— What is being asked —
Begin at the first line of the data and copy each line through the one containing "SC.camera = cam_o", that line included, with no pictures.
---------- Data excerpt ----------
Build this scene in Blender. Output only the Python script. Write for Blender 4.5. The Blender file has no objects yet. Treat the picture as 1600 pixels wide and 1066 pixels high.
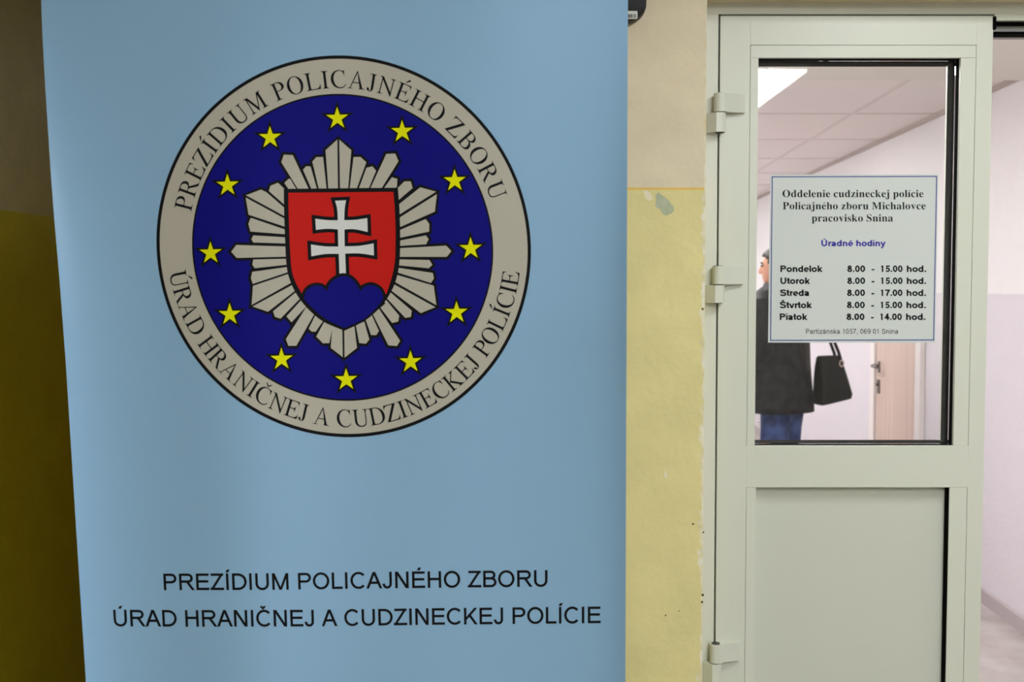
import bpy, bmesh, math, random
from mathutils import Vector, Matrix
random.seed(7)
SC = bpy.context.scene
COL = SC.collection
PI = math.pi

# ------------------------------------------------------------------ camera
CAM = Vector((0.0, 0.0, 1.55))
F = 1600.0                       # focal length in pixels of the 1600 px wide frame
OX, OY = 880.0, 533.0            # optical centre (the photograph is a crop)
PITCH = math.radians(2.97)
cam = bpy.data.cameras.new('camera')
cam.sensor_width = 36.0
cam.lens = 36.0 * F / 1600.0
cam.shift_x = -(OX - 800.0) / 1600.0
cam.clip_start = 0.05
cam.dof.use_dof = True
cam.dof.focus_distance = 1.95
cam.dof.aperture_fstop = 7.0
cam_o = bpy.data.objects.new('camera', cam)
cam_o.location = CAM
cam_o.rotation_euler = (PI / 2 - PITCH, 0, 0)
COL.objects.link(cam_o)
SC.camera = cam_o

# ------------------------------------------------------------------ world, exposure, lamp strengths
W = bpy.data.worlds.new('world')
SC.world = W
W.use_nodes = True
W.node_tree.nodes['Background'].inputs[0].default_value = (0.9, 0.95, 1.0, 1)
W.node_tree.nodes['Background'].inputs[1].default_value = 0.02
SC.view_settings.view_transform = 'Standard'
SC.view_settings.look = 'None'
SC.view_settings.gamma = 1.0
SC.view_settings.exposure = 0.0
HALL_LAMP = 70.0
DOOR_LAMP = 31.0
LOBBY_LAMP = 28.0
HALL_COL = (0.955, 0.99, 1.0)
CORR_LAMP = 17.5
CORR_COL = (0.99, 0.985, 0.985)

# ------------------------------------------------------------------ measuring helpers
def ray(px, py):
    """direction from the camera through a photograph pixel"""
    x, y = (px - OX) / F, -(py - OY) / F
    c, s = math.cos(PITCH), math.sin(PITCH)
    return Vector((x, c + y * s, -s + y * c))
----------
— Response —
Build this scene in Blender. Output only the Python script. Write for Blender 4.5. The Blender file has no objects yet. Treat the picture as 1600 pixels wide and 1066 pixels high.
import bpy, bmesh, math, random
from mathutils import Vector, Matrix
random.seed(7)
SC = bpy.context.scene
COL = SC.collection
PI = math.pi

# ------------------------------------------------------------------ camera
CAM = Vector((0.0, 0.0, 1.55))
F = 1600.0                       # focal length in pixels of the 1600 px wide frame
OX, OY = 880.0, 533.0            # optical centre (the photograph is a crop)
PITCH = math.radians(2.97)
cam = bpy.data.cameras.new('camera')
cam.sensor_width = 36.0
cam.lens = 36.0 * F / 1600.0
cam.shift_x = -(OX - 800.0) / 1600.0
cam.clip_start = 0.05
cam.dof.use_dof = True
cam.dof.focus_distance = 1.95
cam.dof.aperture_fstop = 7.0
cam_o = bpy.data.objects.new('camera', cam)
cam_o.location = CAM
cam_o.rotation_euler = (PI / 2 - PITCH, 0, 0)
COL.objects.link(cam_o)
SC.camera = cam_o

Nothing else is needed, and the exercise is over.